Given task: Up to and including the line that contains "return math.cos(r) *", repeat each line of the data exactly, starting from the first.
====== Information shown ======
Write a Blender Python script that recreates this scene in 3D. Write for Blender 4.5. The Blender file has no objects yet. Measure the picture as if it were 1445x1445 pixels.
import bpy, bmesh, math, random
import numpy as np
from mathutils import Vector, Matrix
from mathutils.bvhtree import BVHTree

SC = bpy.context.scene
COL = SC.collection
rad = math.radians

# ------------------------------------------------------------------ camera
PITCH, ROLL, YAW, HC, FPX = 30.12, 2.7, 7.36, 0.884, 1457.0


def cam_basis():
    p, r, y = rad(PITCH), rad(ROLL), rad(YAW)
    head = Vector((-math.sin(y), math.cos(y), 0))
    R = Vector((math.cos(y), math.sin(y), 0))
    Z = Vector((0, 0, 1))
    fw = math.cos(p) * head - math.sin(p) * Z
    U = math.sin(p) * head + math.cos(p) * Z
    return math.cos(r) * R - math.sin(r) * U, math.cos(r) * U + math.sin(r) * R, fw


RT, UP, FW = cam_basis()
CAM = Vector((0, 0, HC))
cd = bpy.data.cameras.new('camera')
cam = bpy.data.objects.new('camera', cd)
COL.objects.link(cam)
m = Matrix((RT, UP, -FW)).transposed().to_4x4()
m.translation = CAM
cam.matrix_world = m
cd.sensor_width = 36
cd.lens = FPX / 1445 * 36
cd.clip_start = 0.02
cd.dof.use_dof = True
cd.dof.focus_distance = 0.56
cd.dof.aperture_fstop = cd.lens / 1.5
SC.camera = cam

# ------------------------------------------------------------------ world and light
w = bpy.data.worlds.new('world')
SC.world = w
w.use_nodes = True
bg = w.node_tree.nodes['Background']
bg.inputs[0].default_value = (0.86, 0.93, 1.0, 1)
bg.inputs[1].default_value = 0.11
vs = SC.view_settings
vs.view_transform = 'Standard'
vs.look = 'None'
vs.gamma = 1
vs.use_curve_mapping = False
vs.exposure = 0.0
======
Solution to the problem:
Write a Blender Python script that recreates this scene in 3D. Write for Blender 4.5. The Blender file has no objects yet. Measure the picture as if it were 1445x1445 pixels.
import bpy, bmesh, math, random
import numpy as np
from mathutils import Vector, Matrix
from mathutils.bvhtree import BVHTree

SC = bpy.context.scene
COL = SC.collection
rad = math.radians

# ------------------------------------------------------------------ camera
PITCH, ROLL, YAW, HC, FPX = 30.12, 2.7, 7.36, 0.884, 1457.0


def cam_basis():
    p, r, y = rad(PITCH), rad(ROLL), rad(YAW)
    head = Vector((-math.sin(y), math.cos(y), 0))
    R = Vector((math.cos(y), math.sin(y), 0))
    Z = Vector((0, 0, 1))
    fw = math.cos(p) * head - math.sin(p) * Z
    U = math.sin(p) * head + math.cos(p) * Z
    return math.cos(r) * R - math.sin(r) * U, math.cos(r) * U + math.sin(r) * R, fw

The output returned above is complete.